Records for processing ▸
----

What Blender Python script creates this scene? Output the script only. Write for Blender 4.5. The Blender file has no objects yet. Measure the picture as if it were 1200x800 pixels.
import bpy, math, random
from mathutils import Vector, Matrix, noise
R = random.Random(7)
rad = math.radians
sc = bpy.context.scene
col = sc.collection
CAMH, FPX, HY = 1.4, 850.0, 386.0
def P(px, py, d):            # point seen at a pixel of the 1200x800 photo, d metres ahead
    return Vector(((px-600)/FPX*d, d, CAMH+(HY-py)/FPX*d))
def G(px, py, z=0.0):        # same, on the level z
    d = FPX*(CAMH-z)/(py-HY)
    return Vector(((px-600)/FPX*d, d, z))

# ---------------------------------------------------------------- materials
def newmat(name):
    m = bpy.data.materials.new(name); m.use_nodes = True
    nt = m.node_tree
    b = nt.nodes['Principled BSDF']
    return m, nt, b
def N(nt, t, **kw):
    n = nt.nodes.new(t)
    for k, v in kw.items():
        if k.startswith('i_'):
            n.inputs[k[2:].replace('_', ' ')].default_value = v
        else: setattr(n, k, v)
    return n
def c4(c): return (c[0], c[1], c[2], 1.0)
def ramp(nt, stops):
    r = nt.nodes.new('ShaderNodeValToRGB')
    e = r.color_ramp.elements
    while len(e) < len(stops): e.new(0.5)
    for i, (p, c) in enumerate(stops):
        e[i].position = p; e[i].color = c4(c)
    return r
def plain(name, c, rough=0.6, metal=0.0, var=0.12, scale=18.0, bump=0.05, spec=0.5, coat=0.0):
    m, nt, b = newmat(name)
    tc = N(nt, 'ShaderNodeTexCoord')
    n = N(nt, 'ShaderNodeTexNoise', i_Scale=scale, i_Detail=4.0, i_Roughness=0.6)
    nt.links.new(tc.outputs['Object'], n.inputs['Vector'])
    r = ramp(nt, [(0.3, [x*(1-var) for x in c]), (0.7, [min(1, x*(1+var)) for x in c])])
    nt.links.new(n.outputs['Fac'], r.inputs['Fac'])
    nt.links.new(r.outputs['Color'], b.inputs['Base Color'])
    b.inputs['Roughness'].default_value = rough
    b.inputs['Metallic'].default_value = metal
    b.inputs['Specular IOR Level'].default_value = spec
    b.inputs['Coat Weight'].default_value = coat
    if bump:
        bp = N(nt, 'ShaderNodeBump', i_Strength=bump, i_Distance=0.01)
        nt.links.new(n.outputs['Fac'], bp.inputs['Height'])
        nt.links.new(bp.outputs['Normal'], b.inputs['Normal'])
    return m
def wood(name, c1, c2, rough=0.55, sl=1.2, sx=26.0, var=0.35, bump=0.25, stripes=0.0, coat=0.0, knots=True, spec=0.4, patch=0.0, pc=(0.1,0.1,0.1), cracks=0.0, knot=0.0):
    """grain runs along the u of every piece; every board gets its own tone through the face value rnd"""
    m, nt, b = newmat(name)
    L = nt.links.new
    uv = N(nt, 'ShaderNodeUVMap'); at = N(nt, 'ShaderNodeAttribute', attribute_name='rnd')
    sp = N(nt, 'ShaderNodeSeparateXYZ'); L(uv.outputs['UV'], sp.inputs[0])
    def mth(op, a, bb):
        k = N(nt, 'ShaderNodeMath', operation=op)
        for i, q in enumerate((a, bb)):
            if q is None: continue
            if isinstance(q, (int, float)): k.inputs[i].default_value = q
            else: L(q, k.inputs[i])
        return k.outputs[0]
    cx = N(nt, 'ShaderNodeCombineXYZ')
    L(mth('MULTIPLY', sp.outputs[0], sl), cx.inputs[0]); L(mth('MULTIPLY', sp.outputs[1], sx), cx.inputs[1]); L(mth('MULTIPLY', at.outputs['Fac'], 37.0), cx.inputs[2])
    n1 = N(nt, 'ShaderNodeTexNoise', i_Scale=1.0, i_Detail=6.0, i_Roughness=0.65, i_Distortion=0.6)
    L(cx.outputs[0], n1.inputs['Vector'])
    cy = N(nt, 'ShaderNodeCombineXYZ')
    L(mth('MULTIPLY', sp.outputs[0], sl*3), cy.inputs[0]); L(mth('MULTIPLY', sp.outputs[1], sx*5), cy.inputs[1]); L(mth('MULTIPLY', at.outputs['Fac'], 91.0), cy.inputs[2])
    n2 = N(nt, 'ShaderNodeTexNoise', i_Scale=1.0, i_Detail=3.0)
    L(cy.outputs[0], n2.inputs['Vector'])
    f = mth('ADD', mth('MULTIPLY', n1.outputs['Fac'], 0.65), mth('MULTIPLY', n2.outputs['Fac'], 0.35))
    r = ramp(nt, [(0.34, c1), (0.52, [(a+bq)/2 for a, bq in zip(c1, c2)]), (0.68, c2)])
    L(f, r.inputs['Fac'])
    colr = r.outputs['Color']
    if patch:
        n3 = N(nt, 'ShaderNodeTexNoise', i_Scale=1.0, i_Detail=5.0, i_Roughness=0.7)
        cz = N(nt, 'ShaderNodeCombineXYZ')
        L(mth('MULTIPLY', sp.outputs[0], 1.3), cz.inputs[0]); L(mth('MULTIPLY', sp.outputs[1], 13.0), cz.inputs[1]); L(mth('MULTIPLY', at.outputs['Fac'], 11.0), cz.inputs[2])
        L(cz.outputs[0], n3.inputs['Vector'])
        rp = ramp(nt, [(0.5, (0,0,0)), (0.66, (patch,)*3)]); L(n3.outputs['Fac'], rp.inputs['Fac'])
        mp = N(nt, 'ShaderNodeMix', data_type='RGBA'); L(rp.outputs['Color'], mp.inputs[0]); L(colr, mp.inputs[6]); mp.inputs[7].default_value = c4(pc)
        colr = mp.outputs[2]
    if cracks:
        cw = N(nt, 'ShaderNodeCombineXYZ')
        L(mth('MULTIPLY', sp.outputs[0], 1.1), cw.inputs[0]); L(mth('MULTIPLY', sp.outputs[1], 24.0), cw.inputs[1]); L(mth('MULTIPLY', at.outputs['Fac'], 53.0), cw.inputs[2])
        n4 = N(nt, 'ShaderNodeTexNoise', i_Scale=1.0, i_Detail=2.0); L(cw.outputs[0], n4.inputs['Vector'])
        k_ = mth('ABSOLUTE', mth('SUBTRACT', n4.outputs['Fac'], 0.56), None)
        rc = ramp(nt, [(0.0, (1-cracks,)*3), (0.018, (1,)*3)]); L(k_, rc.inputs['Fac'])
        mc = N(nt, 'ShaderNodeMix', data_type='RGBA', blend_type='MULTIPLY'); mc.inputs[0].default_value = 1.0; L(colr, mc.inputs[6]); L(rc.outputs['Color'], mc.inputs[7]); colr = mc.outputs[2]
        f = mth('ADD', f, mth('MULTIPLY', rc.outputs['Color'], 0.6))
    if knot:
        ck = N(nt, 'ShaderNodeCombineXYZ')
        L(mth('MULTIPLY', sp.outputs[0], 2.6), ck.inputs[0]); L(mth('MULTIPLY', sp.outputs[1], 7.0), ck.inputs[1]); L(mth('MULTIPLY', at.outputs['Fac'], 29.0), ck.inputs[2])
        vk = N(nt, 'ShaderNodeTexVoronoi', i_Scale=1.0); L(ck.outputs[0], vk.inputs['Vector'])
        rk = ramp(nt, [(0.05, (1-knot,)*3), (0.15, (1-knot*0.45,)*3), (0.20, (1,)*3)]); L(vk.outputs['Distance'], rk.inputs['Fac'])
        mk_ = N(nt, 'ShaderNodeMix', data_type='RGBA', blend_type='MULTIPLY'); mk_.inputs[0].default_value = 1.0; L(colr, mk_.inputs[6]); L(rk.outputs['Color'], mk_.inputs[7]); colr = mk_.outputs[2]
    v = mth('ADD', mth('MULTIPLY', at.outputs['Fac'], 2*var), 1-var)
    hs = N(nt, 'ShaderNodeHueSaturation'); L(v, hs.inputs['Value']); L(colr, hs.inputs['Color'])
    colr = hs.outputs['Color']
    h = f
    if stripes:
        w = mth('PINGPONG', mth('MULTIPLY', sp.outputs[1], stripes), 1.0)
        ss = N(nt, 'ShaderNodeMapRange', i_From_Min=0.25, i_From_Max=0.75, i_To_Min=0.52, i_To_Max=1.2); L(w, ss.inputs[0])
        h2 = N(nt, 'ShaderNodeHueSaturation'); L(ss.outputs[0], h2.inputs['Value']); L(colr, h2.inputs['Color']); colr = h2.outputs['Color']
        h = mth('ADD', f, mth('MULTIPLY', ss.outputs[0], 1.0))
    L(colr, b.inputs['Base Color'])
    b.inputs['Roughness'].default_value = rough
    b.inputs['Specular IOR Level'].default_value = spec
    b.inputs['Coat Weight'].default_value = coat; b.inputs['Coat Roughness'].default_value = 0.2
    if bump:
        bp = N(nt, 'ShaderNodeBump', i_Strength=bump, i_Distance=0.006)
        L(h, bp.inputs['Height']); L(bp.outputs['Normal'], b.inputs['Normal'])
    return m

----

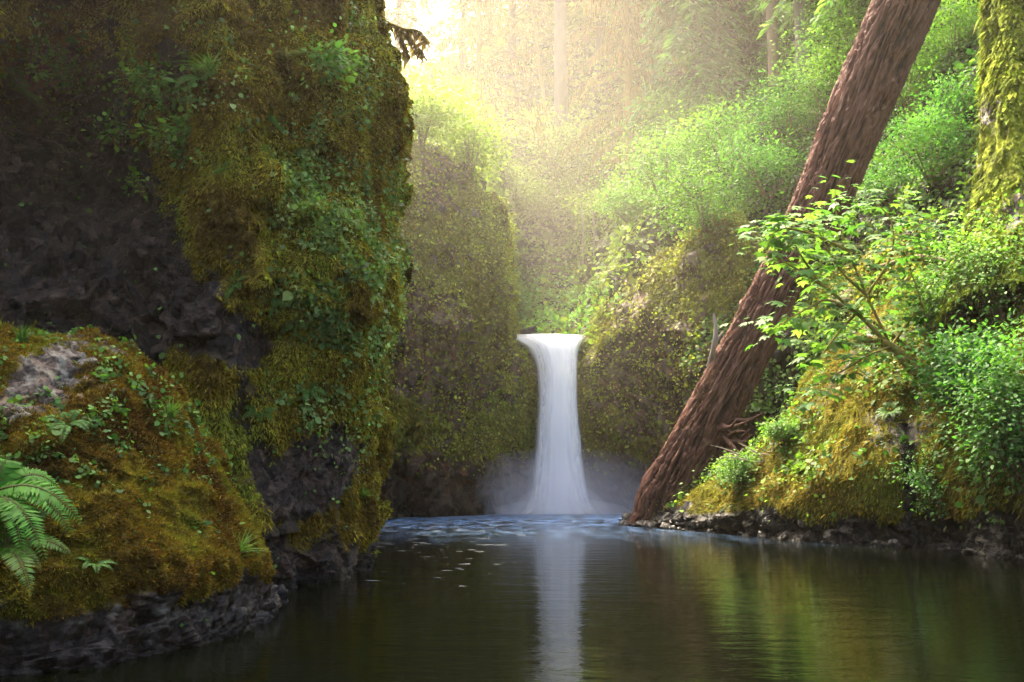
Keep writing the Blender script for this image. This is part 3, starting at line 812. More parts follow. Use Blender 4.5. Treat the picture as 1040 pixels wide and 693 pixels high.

----

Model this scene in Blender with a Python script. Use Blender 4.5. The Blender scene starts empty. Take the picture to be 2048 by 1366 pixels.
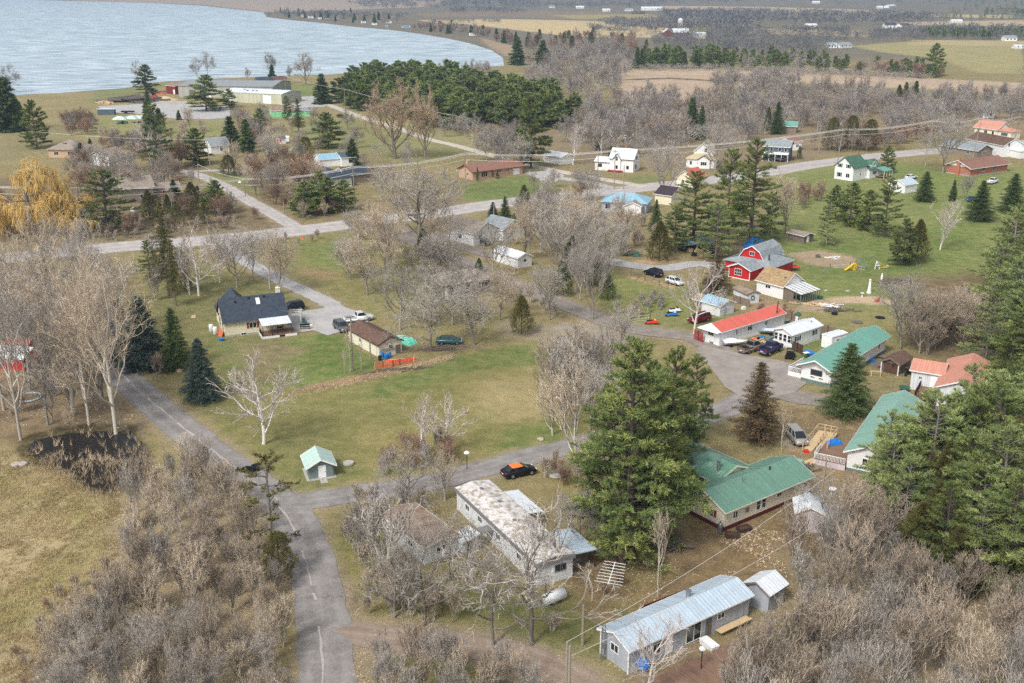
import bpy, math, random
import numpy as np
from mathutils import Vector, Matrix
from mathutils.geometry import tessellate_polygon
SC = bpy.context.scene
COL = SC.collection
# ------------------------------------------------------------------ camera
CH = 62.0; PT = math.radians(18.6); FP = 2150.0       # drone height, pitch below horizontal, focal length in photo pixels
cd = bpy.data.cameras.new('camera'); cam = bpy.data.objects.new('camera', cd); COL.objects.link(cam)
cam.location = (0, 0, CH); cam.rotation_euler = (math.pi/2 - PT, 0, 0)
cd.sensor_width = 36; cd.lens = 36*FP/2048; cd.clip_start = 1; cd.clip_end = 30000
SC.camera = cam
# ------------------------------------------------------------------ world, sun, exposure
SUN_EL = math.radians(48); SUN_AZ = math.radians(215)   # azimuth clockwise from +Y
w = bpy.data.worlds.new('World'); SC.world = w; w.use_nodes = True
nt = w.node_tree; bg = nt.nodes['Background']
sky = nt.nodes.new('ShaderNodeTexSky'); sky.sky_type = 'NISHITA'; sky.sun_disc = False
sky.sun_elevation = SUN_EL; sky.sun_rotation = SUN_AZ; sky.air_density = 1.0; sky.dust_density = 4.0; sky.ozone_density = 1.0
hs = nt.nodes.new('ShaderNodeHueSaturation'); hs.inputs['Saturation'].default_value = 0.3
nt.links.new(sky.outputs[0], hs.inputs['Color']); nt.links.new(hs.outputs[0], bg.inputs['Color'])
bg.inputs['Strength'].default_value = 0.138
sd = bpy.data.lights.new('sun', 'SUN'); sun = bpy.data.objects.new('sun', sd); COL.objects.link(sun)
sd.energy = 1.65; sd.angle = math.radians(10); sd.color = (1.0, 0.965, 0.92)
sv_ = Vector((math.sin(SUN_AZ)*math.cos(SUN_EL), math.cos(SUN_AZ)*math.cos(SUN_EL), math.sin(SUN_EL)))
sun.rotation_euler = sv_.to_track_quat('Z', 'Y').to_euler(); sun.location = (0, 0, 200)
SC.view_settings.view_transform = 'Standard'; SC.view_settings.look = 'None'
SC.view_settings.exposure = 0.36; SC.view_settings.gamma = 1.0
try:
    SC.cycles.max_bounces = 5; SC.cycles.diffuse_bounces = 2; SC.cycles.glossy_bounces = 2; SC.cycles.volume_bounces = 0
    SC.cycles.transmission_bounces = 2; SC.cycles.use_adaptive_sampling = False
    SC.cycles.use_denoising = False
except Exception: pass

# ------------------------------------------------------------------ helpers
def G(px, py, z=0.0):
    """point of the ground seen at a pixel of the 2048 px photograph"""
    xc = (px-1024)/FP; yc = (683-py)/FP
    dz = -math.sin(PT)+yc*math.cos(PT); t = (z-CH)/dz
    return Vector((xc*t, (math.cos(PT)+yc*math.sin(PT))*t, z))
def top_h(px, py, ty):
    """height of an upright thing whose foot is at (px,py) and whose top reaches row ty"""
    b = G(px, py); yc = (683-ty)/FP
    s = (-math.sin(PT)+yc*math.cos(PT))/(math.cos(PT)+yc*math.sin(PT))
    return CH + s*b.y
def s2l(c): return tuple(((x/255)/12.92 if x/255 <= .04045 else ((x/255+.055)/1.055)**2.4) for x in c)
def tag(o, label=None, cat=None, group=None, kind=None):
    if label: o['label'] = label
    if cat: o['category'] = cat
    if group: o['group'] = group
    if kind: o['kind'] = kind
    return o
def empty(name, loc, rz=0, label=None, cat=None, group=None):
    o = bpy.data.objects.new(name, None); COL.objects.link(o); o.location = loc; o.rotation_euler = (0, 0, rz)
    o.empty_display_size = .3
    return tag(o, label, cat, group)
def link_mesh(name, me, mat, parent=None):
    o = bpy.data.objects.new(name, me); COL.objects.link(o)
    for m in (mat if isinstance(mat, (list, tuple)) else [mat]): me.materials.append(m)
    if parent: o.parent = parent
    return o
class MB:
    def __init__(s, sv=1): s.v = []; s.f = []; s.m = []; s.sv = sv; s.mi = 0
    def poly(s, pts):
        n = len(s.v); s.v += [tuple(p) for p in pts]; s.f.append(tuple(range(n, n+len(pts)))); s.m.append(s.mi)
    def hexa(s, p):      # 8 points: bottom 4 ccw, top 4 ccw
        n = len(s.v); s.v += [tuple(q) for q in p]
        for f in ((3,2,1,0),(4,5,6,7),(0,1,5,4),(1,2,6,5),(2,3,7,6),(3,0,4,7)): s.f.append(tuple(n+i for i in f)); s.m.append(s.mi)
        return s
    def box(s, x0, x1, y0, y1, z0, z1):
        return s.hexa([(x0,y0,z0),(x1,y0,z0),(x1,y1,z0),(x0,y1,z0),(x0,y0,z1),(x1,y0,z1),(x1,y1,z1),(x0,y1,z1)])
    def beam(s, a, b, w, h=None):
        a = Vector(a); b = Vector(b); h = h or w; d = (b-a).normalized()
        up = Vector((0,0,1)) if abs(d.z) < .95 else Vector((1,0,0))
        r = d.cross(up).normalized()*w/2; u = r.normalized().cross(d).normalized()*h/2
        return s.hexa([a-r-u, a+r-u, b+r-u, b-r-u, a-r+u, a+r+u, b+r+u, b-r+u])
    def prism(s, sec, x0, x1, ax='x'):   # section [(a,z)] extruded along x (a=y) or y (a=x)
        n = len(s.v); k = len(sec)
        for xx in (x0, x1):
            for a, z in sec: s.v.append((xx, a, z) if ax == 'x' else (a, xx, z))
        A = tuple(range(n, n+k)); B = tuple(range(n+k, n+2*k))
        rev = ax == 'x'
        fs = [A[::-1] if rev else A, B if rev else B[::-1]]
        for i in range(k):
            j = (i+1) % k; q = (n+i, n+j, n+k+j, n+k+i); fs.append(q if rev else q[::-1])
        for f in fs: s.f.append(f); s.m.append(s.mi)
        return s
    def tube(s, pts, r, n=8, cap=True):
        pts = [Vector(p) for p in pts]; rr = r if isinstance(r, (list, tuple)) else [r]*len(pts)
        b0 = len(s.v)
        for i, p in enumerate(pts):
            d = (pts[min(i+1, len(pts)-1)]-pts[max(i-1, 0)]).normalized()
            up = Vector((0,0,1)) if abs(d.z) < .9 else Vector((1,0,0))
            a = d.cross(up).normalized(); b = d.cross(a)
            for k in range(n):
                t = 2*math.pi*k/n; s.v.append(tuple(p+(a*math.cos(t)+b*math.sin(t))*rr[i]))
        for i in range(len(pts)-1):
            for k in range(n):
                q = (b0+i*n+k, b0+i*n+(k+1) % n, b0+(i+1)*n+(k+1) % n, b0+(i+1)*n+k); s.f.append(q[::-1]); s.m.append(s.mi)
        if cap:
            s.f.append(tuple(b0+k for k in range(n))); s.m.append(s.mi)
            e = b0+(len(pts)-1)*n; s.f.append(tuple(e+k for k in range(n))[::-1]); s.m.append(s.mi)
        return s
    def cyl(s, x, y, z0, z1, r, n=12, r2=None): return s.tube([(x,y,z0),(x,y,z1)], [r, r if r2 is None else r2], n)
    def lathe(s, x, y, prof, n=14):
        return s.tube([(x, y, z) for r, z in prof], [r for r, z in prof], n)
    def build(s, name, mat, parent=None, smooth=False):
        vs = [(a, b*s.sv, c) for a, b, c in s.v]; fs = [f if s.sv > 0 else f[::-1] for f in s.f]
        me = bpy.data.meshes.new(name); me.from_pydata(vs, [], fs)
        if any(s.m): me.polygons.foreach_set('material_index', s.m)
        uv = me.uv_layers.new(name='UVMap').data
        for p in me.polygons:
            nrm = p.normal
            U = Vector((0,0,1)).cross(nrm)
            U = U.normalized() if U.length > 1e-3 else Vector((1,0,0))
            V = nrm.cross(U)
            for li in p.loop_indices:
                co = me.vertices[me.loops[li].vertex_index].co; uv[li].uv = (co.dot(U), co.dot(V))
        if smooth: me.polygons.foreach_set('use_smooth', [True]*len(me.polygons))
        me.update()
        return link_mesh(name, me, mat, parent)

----

What is required ▸ Print exactly the lines from the one containing "What Blender Python" to the one containing "return Vector(((px-600)/FPX*d, d, z))", both included, and nothing else.

Reply ▸
What Blender Python script creates this scene? Output the script only. Write for Blender 4.5. The Blender file has no objects yet. Measure the picture as if it were 1200x800 pixels.
import bpy, math, random
from mathutils import Vector, Matrix, noise
R = random.Random(7)
rad = math.radians
sc = bpy.context.scene
col = sc.collection
CAMH, FPX, HY = 1.4, 850.0, 386.0
def P(px, py, d):            # point seen at a pixel of the 1200x800 photo, d metres ahead
    return Vector(((px-600)/FPX*d, d, CAMH+(HY-py)/FPX*d))
def G(px, py, z=0.0):        # same, on the level z
    d = FPX*(CAMH-z)/(py-HY)
    return Vector(((px-600)/FPX*d, d, z))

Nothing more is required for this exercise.